Trainspotting Review

Screen Shot 2017-01-31 at 6.49.25 PM.png  Depending on the time of day, Trainspotting holds either the second or first position among my favorite films of all time. Danny Boyle truly crafted a masterpiece in his harrowing yet darkly  comedic and poignant tale about a clique of heroin addicts in Edinburgh during the 90’s. From the very first time I watched this film it made a powerful impression on me that only a select number of films have been able to do. It’s got everything you want in a film, from comedy to the most heart-wrenching and horrific scenes with one of the most incredible soundtracks to accompany the madness, Trainspotting’s got it all and why it receives my reverence.

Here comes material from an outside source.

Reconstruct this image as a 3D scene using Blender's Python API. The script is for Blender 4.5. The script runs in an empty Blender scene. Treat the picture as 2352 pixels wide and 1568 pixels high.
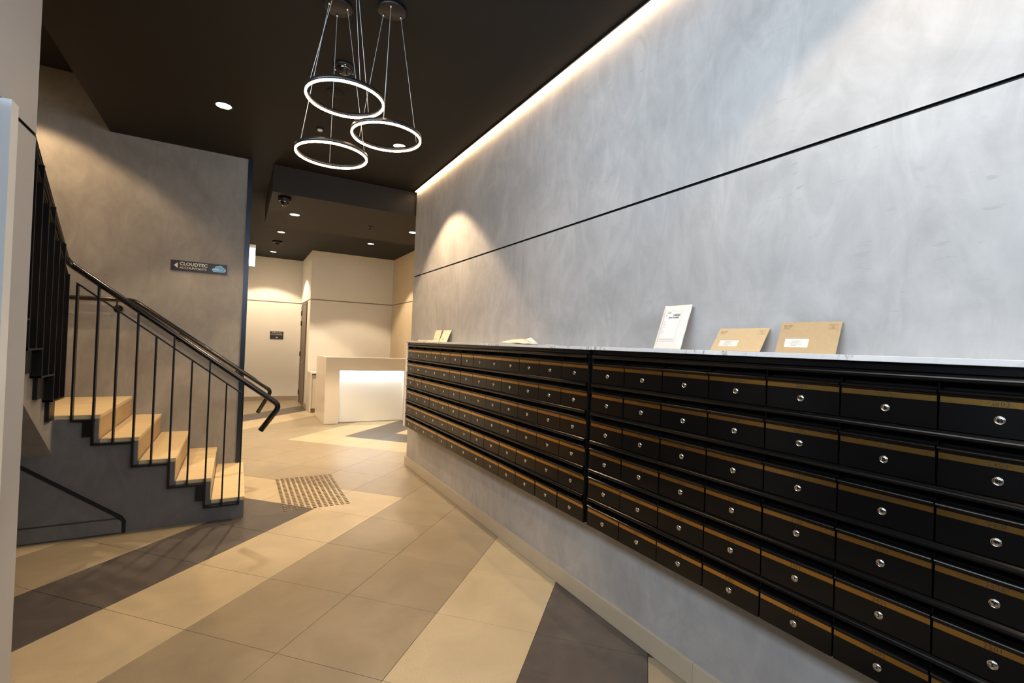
import bpy, bmesh, math, random
from mathutils import Vector, Matrix

random.seed(7)
S = bpy.context.scene
COL = S.collection

# ------------------------------------------------------------------ camera
cam_d = bpy.data.cameras.new('camera')
cam_d.sensor_width = 36.0
cam_d.lens = 16.74
cam_d.clip_start = 0.02
cam = bpy.data.objects.new('camera', cam_d)
COL.objects.link(cam)
YAW, PITCH, ROLL = 0.5225, 0.0093, 0.0387
fx_ = Vector((math.sin(YAW), math.cos(YAW), 0)); rx_ = Vector((math.cos(YAW), -math.sin(YAW), 0)); ux_ = Vector((0, 0, 1))
fw = fx_ * math.cos(PITCH) + ux_ * math.sin(PITCH)
up = -fx_ * math.sin(PITCH) + ux_ * math.cos(PITCH)
rt = rx_ * math.cos(ROLL) + up * math.sin(ROLL)
up = -rx_ * math.sin(ROLL) + up * math.cos(ROLL)
M = Matrix((rt, up, -fw)).transposed().to_4x4()
M.translation = Vector((0, 0, 1.592))
cam.matrix_world = M
S.camera = cam

# ------------------------------------------------------------------ view, world
S.view_settings.view_transform = 'Standard'
S.view_settings.look = 'None'
S.view_settings.gamma = 1.0
S.view_settings.use_curve_mapping = False
S.view_settings.exposure = 1.35
W = bpy.data.worlds.new('overcast_sky'); S.world = W
W.use_nodes = True
W.node_tree.nodes['Background'].inputs[0].default_value = (0.72, 0.85, 1.0, 1)
W.node_tree.nodes['Background'].inputs[1].default_value = 5.1
WARM = (1.0, 0.72, 0.44)
WARM2 = (1.0, 0.78, 0.54)
P_DOWN = 60.0
P_LED = 13.5
P_RING = 18.0


def portal(name, loc, rot, sx, sy):
    l = bpy.data.lights.new(name, 'AREA'); l.shape = 'RECTANGLE'; l.size = sx; l.size_y = sy
    l.cycles.is_portal = True
    o = bpy.data.objects.new(name, l); o.location = loc; o.rotation_euler = rot; COL.objects.link(o)
    return o


# daylight enters through unseen openings placed for it: above the left doors and behind camera
portal('added_left_opening_daylight', (-0.98, 0.38, 3.0), (0, -math.pi / 2, 0), 1.02, 4.2)
portal('added_rear_opening_daylight', (1.0, -1.9, 2.95), (math.pi / 2, 0, 0), 1.7, 1.1)


# ------------------------------------------------------------------ materials
def lin(r, g, b):
    f = lambda c: (c / 255 / 12.92) if c / 255 <= 0.04045 else ((c / 255 + 0.055) / 1.055) ** 2.4
    return (f(r), f(g), f(b), 1)


def mat(name, col, rough=0.5, metal=0.0, spec=0.5, noise=None, bump=0.0, bump_scale=60, coords='Object', col2=None,
        emis=None, estr=0.0, rnd=0.0, stretch=(1, 1, 1), rough_var=0.0):
    m = bpy.data.materials.new(name); m.use_nodes = True
    nt = m.node_tree; N = nt.nodes; Lk = nt.links
    b = N['Principled BSDF']
    b.inputs['Base Color'].default_value = col
    b.inputs['Roughness'].default_value = rough
    b.inputs['Metallic'].default_value = metal
    b.inputs['Specular IOR Level'].default_value = spec
    if emis:
        b.inputs['Emission Color'].default_value = (*emis[:3], 1); b.inputs['Emission Strength'].default_value = estr
    if noise or bump or rnd:
        geo = N.new('ShaderNodeNewGeometry') if coords == 'World' else N.new('ShaderNodeTexCoord')
        src = geo.outputs['Position'] if coords == 'World' else geo.outputs['Object']
        mp = N.new('ShaderNodeMapping'); mp.inputs['Scale'].default_value = stretch
        Lk.new(src, mp.inputs['Vector'])
        if noise:
            sc, amt = noise
            n1 = N.new('ShaderNodeTexNoise'); n1.inputs['Scale'].default_value = sc; n1.inputs['Detail'].default_value = 8
            n1.inputs['Roughness'].default_value = 0.62; n1.inputs['Distortion'].default_value = 0.6
            Lk.new(mp.outputs[0], n1.inputs['Vector'])
            r = N.new('ShaderNodeValToRGB')
            r.color_ramp.elements[0].position = 0.5 - 0.22; r.color_ramp.elements[1].position = 0.5 + 0.22
            c2 = col2 or tuple(min(1, c * (1 + amt)) for c in col[:3]) + (1,)
            c1 = tuple(c * (1 - amt) for c in col[:3]) + (1,)
            r.color_ramp.elements[0].color = c1; r.color_ramp.elements[1].color = c2
            Lk.new(n1.outputs['Fac'], r.inputs[0])
            out = r.outputs[0]
            if rnd:
                oi = N.new('ShaderNodeObjectInfo'); hv = N.new('ShaderNodeHueSaturation')
                mr = N.new('ShaderNodeMapRange'); mr.inputs['To Min'].default_value = 1 - rnd; mr.inputs['To Max'].default_value = 1 + rnd
                Lk.new(oi.outputs['Random'], mr.inputs['Value']); Lk.new(mr.outputs[0], hv.inputs['Value'])
                Lk.new(out, hv.inputs['Color']); out = hv.outputs[0]
            Lk.new(out, b.inputs['Base Color'])
            if rough_var:
                m2 = N.new('ShaderNodeMapRange'); m2.inputs['To Min'].default_value = rough - rough_var; m2.inputs['To Max'].default_value = rough + rough_var
                Lk.new(n1.outputs['Fac'], m2.inputs['Value']); Lk.new(m2.outputs[0], b.inputs['Roughness'])
        if bump:
            n2 = N.new('ShaderNodeTexNoise'); n2.inputs['Scale'].default_value = bump_scale; n2.inputs['Detail'].default_value = 5
            Lk.new(mp.outputs[0], n2.inputs['Vector'])
            bp = N.new('ShaderNodeBump'); bp.inputs['Strength'].default_value = bump; bp.inputs['Distance'].default_value = 0.01
            Lk.new(n2.outputs['Fac'], bp.inputs['Height']); Lk.new(bp.outputs[0], b.inputs['Normal'])
    return m


def plaster(name, base, dark, light, marks=True):
    """trowelled cement render: cloudy tone, short trowel sweeps, small scuffs"""
    m = bpy.data.materials.new(name); m.use_nodes = True
    nt = m.node_tree; N = nt.nodes; L = nt.links; b = N['Principled BSDF']
    geo = N.new('ShaderNodeNewGeometry')

    def noise(scale, detail, dist, st=(1, 1, 1), rough=0.6):
        mp = N.new('ShaderNodeMapping'); mp.inputs['Scale'].default_value = st
        L.new(geo.outputs['Position'], mp.inputs['Vector'])
        n = N.new('ShaderNodeTexNoise'); n.inputs['Scale'].default_value = scale; n.inputs['Detail'].default_value = detail
        n.inputs['Distortion'].default_value = dist; n.inputs['Roughness'].default_value = rough
        L.new(mp.outputs[0], n.inputs['Vector']); return n.outputs['Fac']

    def ramp(src, p0, c0, p1, c1):
        r = N.new('ShaderNodeValToRGB'); e = r.color_ramp.elements
        e[0].position = p0; e[0].color = c0; e[1].position = p1; e[1].color = c1
        L.new(src, r.inputs[0]); return r.outputs[0]

    def mix(a, c, fac, mode='MIX'):
        x = N.new('ShaderNodeMix'); x.data_type = 'RGBA'; x.blend_type = mode
        if isinstance(fac, float): x.inputs[0].default_value = fac
        else: L.new(fac, x.inputs[0])
        L.new(a, x.inputs[6])
        if isinstance(c, tuple): x.inputs[7].default_value = c
        else: L.new(c, x.inputs[7])
        return x.outputs[2]
    c = ramp(noise(1.7, 7, 1.2), 0.3, dark, 0.72, base)
    g = ramp(noise(5.5, 6, 2.2, (1, 1, 0.45)), 0.35, (0.40, 0.40, 0.40, 1), 0.68, (0.60, 0.60, 0.60, 1))
    c = mix(c, g, 0.40, 'OVERLAY')
    g2 = ramp(noise(11, 5, 2.4, (1, 1, 0.5)), 0.66, (0, 0, 0, 1), 0.84, (0.8, 0.8, 0.8, 1))
    c = mix(c, light, g2)
    if marks:
        g3 = ramp(noise(22, 2, 0.3, (1, 0.55, 1.9), 0.4), 0.66, (0, 0, 0, 1), 0.72, (0.8, 0.8, 0.8, 1))
        g4 = ramp(noise(1.1, 1, 0.2), 0.50, (0, 0, 0, 1), 0.60, (1, 1, 1, 1))
        g5 = mix(g3, g4, 1.0, 'MULTIPLY')
        c = mix(c, dark, g5)
    L.new(c, b.inputs['Base Color'])
    b.inputs['Roughness'].default_value = 0.55; b.inputs['Specular IOR Level'].default_value = 0.35
    bp = N.new('ShaderNodeBump'); bp.inputs['Strength'].default_value = 0.12; bp.inputs['Distance'].default_value = 0.004
    L.new(noise(7, 6, 2.0), bp.inputs['Height']); L.new(bp.outputs[0], b.inputs['Normal'])
    return m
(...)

     Being entirely honest, I’ve only seen Trainspotting a few times, the reason being that it takes an emotional toll on me everything I watch it. But it’s not like Blue Valentine where I sit in an utter-depressive state reflecting on what I just watched, instead when I finish watching Trainspotting it feels like I’m inundated by an assault that contains a mixed bag of emotions range that extends from wonder to sadness, confidence to depression, and energy to fear. While I love films that treat their themes subtly, I admire the in-your-approach Danny Boyle takes with this project, submerging into the heavenly disguised Hell Renton and his mates live in. Thinking about the film, there’s no other way of depicting what Irvine Welsh described to accurately in his novel. Not only is Boyle’s work a piercing submergence into the hazey drug-infused lives Renton and his mates live in, but it’s also an incredible adaptation that does a fantastic job in providing a realist’s approach of social-commentary when it comes to dealing with the topic of addiction. It’s a film that clearly understands what it’s doing and where it’s going, finding a way to perfectly navigate the difficult terrain laid before it.

    Another great faculty that brings Trainspotting that energetic quality by which we remember it, is Brian Tufano’s cinematography. Embracing the limited budget and stringing marvels from it, Tufano seems to act as the spirit of Welsh’s novel inhabiting a camera. Everything he does is practically perfect and I can’t go without mentioning the brilliance he summons in the scene depicting Renton’s cleansing process where he manages to do so much with a single room. His work is truly wondrous and could’ve definitely been nominated for an Oscar instead of Fly Away Home that year. For that matter, Trainspotting could’ve been nominated in more than a single category, but it’s foolish to dwell in an unchangeable path and I shall now move on to a different facet of this film.

        The acting, everyone in this film commits 110% to their roles. Ewan McGregor delivers a career-best in what I like to see as his interpretation of Alex DeLarge in a 90’s drug-fueled landscape where all he has or rather all that really matters at this point is heroin. Then you’ve got a performance I believe goes rather unmentioned, that of Ewen Bremner’s turn as Spud. Seriously, they could not have gotten anyone better for the role, Bremner perfectly captures who Spud is both in physicality and in character. Jonny Lee Miller’s Sick Boy is always great, as is the case of McKidd’s Tommy. Kelly Macdonald’s debut performance in something out of this world that reminds of the talent Jodie Foster displayed at such a young age in Taxi Driver. Last but not least, Robert Caryle delivers a powerhouse performance as Begbie, a extremely violent-tempered human being that declares heroin addicts to be the scum of the Earth while wreaking even worse terror than they do in his drunkeness, simply for the pleasure he derives from committing such malevolent acts. Then again, another thing about this film that always perplexes me is the fact that each of the characters in it is a despicable human being and somehow Boyle and Hodge manage to humanize. I have no idea how they did it, but in doing so they’ve given me the backbone ot one of my favorite films of all time.

       Trainspotting is a work of wonders that speaks to the pessimistic reality of drugs, crafts an intelligent story regarding the world these people have decided to habituate and presenting in it an unusual assaulting fashion that works perfectly for a film like this. Brian Tufano’s cinematography is incredible and aligned with Boyle’s sensibilities as a director makes a truly unique visual tour de force. Everyone performer in this film truly gives themselves to their characters, especially Ewan McGregor who delivers one of his best performances in Renton. Trainspotting’s distinct look at this maddening aspect of modern civilization is something to celebrate, the film is a powerhouse in every single aspect you look at it from, it’s a true masterpiece and one of my favorite films of all time.